>>>>

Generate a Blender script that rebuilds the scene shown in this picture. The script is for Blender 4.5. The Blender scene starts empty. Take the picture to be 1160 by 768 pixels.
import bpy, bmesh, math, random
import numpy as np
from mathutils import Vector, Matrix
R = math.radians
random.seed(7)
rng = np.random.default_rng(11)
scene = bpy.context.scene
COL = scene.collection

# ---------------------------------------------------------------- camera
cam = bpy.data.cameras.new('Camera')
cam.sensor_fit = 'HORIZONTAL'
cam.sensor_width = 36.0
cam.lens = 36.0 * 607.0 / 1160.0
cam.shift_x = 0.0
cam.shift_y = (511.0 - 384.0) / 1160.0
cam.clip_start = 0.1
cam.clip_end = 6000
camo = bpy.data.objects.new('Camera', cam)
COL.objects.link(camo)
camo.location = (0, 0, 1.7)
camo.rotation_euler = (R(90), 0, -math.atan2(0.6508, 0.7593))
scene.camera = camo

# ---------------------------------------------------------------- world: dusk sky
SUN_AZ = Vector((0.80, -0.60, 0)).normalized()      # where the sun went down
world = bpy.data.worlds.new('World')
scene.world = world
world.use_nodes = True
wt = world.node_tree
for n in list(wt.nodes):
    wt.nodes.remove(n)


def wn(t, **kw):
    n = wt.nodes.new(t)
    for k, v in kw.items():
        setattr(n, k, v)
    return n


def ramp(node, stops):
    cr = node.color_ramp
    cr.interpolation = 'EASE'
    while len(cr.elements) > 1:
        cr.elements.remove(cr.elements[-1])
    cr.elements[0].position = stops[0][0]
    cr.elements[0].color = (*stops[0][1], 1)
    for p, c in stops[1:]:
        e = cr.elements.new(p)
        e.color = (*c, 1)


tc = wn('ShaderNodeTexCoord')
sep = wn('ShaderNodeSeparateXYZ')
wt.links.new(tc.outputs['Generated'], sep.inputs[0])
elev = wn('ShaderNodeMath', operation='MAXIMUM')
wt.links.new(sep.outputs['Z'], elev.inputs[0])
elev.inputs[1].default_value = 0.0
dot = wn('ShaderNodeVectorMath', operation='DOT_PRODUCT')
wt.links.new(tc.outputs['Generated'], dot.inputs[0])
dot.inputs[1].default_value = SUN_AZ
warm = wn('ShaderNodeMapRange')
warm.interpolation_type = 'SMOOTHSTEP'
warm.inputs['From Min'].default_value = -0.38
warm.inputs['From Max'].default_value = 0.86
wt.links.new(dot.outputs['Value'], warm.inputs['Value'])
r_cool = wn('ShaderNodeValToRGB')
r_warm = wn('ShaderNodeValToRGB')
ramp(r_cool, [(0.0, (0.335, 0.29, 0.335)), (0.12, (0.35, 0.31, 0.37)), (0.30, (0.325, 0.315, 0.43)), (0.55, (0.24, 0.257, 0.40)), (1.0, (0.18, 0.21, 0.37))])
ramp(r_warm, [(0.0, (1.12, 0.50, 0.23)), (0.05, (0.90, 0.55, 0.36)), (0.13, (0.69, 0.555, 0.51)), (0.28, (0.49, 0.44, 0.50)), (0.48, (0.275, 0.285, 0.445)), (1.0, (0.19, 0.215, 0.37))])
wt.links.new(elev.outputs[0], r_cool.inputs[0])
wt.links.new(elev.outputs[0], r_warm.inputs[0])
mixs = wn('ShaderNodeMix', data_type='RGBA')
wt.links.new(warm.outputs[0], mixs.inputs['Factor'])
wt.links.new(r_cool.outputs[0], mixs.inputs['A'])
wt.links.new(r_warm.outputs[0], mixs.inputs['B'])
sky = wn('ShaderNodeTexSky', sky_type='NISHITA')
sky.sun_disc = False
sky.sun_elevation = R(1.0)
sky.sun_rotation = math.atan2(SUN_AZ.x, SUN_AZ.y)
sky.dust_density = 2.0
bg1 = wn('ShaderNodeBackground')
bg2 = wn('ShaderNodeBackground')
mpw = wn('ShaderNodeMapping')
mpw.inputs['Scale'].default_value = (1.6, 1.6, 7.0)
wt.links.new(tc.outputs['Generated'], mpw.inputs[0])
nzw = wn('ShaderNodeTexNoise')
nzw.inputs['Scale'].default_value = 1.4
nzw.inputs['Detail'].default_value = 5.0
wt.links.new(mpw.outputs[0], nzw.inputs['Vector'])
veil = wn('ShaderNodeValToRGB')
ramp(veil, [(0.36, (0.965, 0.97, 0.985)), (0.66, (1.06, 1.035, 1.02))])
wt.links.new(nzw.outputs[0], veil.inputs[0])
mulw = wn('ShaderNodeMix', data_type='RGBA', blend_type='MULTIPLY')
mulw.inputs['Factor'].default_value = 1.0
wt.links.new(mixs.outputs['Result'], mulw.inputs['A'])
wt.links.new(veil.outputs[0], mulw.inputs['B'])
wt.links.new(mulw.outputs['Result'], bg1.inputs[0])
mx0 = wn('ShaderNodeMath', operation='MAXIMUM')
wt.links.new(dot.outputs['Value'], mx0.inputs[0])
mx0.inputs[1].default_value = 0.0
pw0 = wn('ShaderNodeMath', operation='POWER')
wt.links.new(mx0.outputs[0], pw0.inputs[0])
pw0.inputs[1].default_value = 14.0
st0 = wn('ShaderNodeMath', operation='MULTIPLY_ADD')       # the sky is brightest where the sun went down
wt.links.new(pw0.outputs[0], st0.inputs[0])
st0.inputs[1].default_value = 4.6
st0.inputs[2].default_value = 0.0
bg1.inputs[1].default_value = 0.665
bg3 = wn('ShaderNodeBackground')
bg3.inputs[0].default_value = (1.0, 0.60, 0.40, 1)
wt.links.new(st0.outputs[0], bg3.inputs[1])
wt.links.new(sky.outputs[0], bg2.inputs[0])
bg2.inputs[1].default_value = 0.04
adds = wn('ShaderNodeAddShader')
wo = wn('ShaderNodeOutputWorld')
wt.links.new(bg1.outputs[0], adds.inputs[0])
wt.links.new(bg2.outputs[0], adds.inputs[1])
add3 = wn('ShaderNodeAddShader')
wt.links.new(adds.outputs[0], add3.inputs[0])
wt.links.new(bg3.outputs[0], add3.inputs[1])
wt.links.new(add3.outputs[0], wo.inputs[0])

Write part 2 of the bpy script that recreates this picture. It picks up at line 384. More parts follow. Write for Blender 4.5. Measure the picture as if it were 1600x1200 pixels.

<<<<

Problem requirements —
Copy, from the material, each line that holds the string "Blender".

Solution to this exercise —
Generate a Blender script that rebuilds the scene shown in this picture. The script is for Blender 4.5. The Blender scene starts empty. Take the picture to be 1160 by 768 pixels.
Write part 2 of the bpy script that recreates this picture. It picks up at line 384. More parts follow. Write for Blender 4.5. Measure the picture as if it were 1600x1200 pixels.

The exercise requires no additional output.